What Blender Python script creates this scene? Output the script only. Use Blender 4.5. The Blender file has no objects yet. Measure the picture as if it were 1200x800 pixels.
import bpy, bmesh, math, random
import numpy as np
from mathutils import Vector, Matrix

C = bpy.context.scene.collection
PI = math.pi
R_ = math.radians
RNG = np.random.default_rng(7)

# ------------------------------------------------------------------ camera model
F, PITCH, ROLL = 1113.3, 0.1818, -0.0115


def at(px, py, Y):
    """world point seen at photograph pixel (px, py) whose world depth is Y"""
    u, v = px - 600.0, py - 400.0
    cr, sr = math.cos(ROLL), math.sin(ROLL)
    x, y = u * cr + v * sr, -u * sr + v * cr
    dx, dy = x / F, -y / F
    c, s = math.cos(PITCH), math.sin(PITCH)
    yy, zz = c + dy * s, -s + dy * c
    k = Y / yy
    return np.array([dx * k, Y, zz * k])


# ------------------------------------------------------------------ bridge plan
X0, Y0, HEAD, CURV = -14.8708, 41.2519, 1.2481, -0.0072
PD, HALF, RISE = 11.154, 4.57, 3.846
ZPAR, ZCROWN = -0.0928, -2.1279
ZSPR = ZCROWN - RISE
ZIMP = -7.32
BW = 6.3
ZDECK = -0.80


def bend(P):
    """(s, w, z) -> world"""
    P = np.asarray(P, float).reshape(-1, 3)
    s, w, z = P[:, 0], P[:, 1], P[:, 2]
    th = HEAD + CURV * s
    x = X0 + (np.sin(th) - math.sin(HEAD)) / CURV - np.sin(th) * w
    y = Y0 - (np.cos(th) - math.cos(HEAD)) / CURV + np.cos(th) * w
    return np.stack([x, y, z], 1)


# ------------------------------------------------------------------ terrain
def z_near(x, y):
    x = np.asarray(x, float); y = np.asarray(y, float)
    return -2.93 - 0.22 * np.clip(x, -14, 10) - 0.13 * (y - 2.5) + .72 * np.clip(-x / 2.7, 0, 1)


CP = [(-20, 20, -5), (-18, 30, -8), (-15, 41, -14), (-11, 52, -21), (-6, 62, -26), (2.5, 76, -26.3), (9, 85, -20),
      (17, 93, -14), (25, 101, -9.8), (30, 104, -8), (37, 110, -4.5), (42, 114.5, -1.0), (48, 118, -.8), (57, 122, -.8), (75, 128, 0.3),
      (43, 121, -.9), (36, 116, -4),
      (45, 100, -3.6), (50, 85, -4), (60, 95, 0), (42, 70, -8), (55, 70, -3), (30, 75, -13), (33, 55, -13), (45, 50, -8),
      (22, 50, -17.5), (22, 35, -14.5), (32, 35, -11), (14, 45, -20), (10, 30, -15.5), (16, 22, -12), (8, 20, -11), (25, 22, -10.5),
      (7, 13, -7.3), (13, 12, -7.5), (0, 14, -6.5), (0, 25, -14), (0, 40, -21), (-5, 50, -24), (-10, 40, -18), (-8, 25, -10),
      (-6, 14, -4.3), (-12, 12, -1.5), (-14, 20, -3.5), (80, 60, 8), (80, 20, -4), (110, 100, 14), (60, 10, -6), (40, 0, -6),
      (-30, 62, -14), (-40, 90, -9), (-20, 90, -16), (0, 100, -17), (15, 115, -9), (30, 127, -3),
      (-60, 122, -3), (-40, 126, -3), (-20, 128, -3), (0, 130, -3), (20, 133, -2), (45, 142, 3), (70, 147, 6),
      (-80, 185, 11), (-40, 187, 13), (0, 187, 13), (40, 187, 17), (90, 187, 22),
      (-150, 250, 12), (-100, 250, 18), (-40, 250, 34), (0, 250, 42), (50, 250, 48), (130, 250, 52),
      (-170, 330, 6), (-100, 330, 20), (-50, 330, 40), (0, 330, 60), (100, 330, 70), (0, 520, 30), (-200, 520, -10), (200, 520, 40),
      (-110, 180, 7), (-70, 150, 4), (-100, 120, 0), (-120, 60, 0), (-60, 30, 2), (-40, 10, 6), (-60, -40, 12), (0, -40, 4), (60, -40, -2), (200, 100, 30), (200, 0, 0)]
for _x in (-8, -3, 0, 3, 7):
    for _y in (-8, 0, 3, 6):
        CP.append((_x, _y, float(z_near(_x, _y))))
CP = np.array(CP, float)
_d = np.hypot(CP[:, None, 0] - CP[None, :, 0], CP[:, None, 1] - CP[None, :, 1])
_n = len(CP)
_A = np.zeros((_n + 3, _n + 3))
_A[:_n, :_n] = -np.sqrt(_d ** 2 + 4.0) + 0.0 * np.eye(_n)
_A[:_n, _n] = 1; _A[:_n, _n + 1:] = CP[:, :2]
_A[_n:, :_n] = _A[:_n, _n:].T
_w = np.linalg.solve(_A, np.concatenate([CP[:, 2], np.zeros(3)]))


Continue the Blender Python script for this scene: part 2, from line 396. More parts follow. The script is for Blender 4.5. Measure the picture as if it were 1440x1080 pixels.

*-*-*

▸ What is asked: Output exactly the leading lines of the data, up to and including the line marked by "from mathutils import Vector, Matrix".

▸ Response below:
What Blender Python script creates this scene? Output the script only. Use Blender 4.5. The Blender file has no objects yet. Measure the picture as if it were 1200x800 pixels.
import bpy, bmesh, math, random
import numpy as np
from mathutils import Vector, Matrix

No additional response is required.